À Sainte-Marie-de-Beauce, la prime devait augmenter le 1er décembre de 20 %, mais elle n’est pas attribuable aux inondations, nous a indiqué la greffière adjointe de la municipalité, Chantale Faucher. Si la facture n’est pas plus salée pour l’instant, c’est que Sainte-Marie est membre au niveau de ses assurances d’un regroupement de plusieurs villes, dont fait également partie Beauceville, elle aussi affectée par des inondations.

Mais les autres membres de ce pool ne le sont pas. Certaines ont subi des dommages, mais pas de cette nature.

Comme les sinistres sont répartis entre plusieurs municipalités, les impacts sur les primes sont moindres. Mais si Sainte-Marie avait été seule pour s’assurer, elle aurait peut-être eu de la difficulté à se trouver un assureur ou la prime aurait fortement augmenté, croit Chantale Faucher. Pour l’instant, la municipalité s’en tire relativement à bon compte.
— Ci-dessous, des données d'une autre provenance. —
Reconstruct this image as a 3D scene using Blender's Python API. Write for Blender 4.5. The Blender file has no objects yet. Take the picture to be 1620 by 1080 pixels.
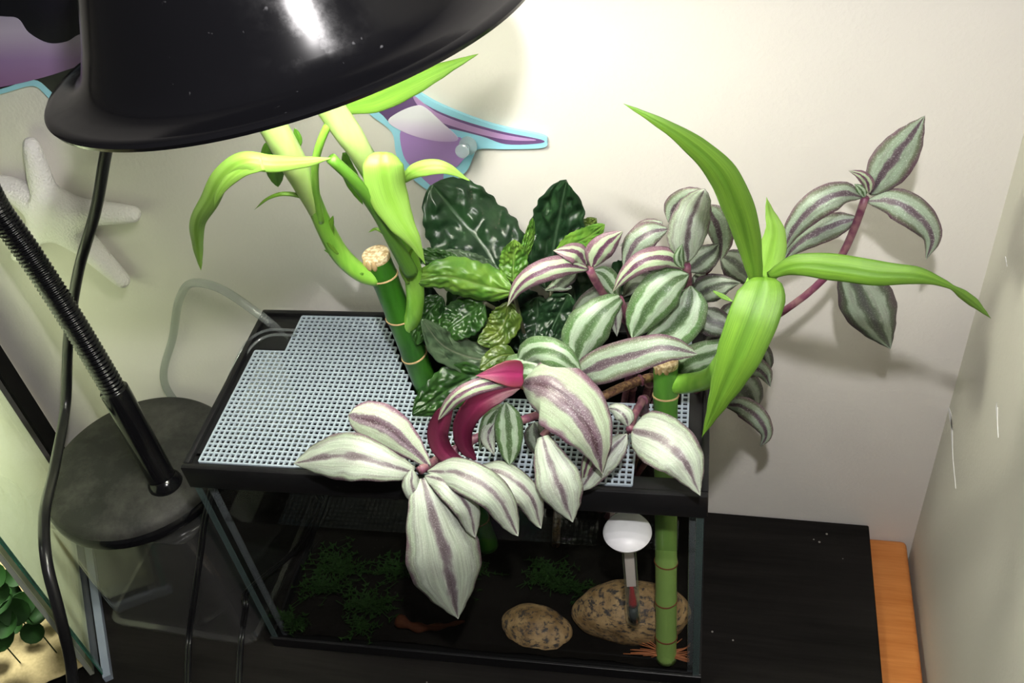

La greffière adjointe a pourtant craint deux choses lors du renouvellement : une forte augmentation de la prime ou un bon marqué de sa franchise. Dans les circonstances, une hausse de 20 % de la prime apparaît très acceptable. Elle croit que le jeu de la concurrence entre assureurs a pu bénéficier à Sainte-Marie.

Toutefois, elle est inquiète pour l’an prochain. Le contrat de renouvellement de 2020 a été lancé en septembre dernier alors que la municipalité n’avait pas encore été touchée par l’inondation de l’automne et elle n’avait pas encore présenté l’ensemble des réclamations pour 2019 à son assureur. Chantale Faucher pense que la prime pourrait s’en ressentir lors du renouvellement pour 2021.

« En 2020, nous subirons une augmentation comme un peu tout le monde dans la province, commente de son côté le maire Gaétan Vachon, mais nous nous estimons chanceux. Notre MRC n’était pas capable de s’assurer, car nous étions dans le 0-20 ans, se réjouit-il. Si le regroupement dont nous faisons partie réunissait toutes des municipalités riveraines, ça nous ferait mal, mais là, nous sommes diversifiés. Certaines connaissent parfois des épreuves (incendies, inondations, réclamations pour des chutes, etc.), mais comme c’est réparti, ça nous affecte moins ».